If we stop undervaluing play and take a step back to reposition ourselves to learn from children, we can see that play has value in its own right. When children play together, they replay events in their lives to better understand how to belong in the world around them. The educational question then becomes: “How are children using play to make sense of their lives? What does play provide that could help children adapt to and live in this constantly changing world?”
Playing with Complexity
Play is full of tensions and competing interests that players actively need to resolve as they create a fragile work-in-progress that changes moment-to-moment. Play scenarios are built from a set of agreements that the pretense depends upon: “Pretend you have superpowers” or “Pretend this crayon is a lightsaber.” Like a Jenga game, pulling out one agreement—who’s playing which character—can shift the entire structure and the play can come crashing down.
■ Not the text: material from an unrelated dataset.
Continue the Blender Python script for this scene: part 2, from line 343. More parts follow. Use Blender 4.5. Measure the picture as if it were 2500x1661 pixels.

To keep play going, players must also maintain a coherent storyline. Something needs to happen in a way that makes sense to all the players; if the pretense becomes too boring or too nonsensical, the scenario falls apart and players leave. Players also need to reconcile their individual ideas for the emerging story in order to keep a coherent play theme going. If players can’t agree on who plays which character or what should happen next, play breaks down and players leave.
Playing Together
Play is creative, collaborative…and contentious. Children play to make and keep friends, of course, but conflicts can also threaten players’ friendships. When players come together in a game, they bring various visions for how their scenario should move forward. These ideas may be based on individual lived experiences at home, personal interests, media passions, and so on. When children are very attached to favorite toys or media characters, they can have strong ideas about who can hold a treasured toy or what a beloved character should do, leading to conflicts that become intense and end in tears. Compromises are necessary to keep play intact, requiring players to negotiate to preserve their collaborative story and their friendships.
Playing Resourcefully
Players need to watch what the other players are doing, so that they can react to the actions of others in the unfolding scenario. They also react to things around them and make do with the available resources, balancing the need to stay responsive to other players but also to respond to the nonhuman things in the immediate environment. If children don’t have the toy that they need for a prop during play, they invent a substitute from the objects at hand. For example in a classroom, if players want to dig a pretend hole with shovels (to play MineCraft when the video game is not available), they might look around the kitchen playset and pick up spoons. At home, children improvise with pizza boxes to create the laptops that they see their parents using. In a video game, players make instant decisions in order to respond to changing conditions produced by an app or other players on the same network. But play is not just made from players’ actions with physical materials. It is also built with the cultural stuff of their lives—from their schools, home, and communities; from peer cultures, friendships, and playgroups; from popular culture, children’s media, and video games. The surrounding environment, material and cultural, become resources for children’s play scenarios.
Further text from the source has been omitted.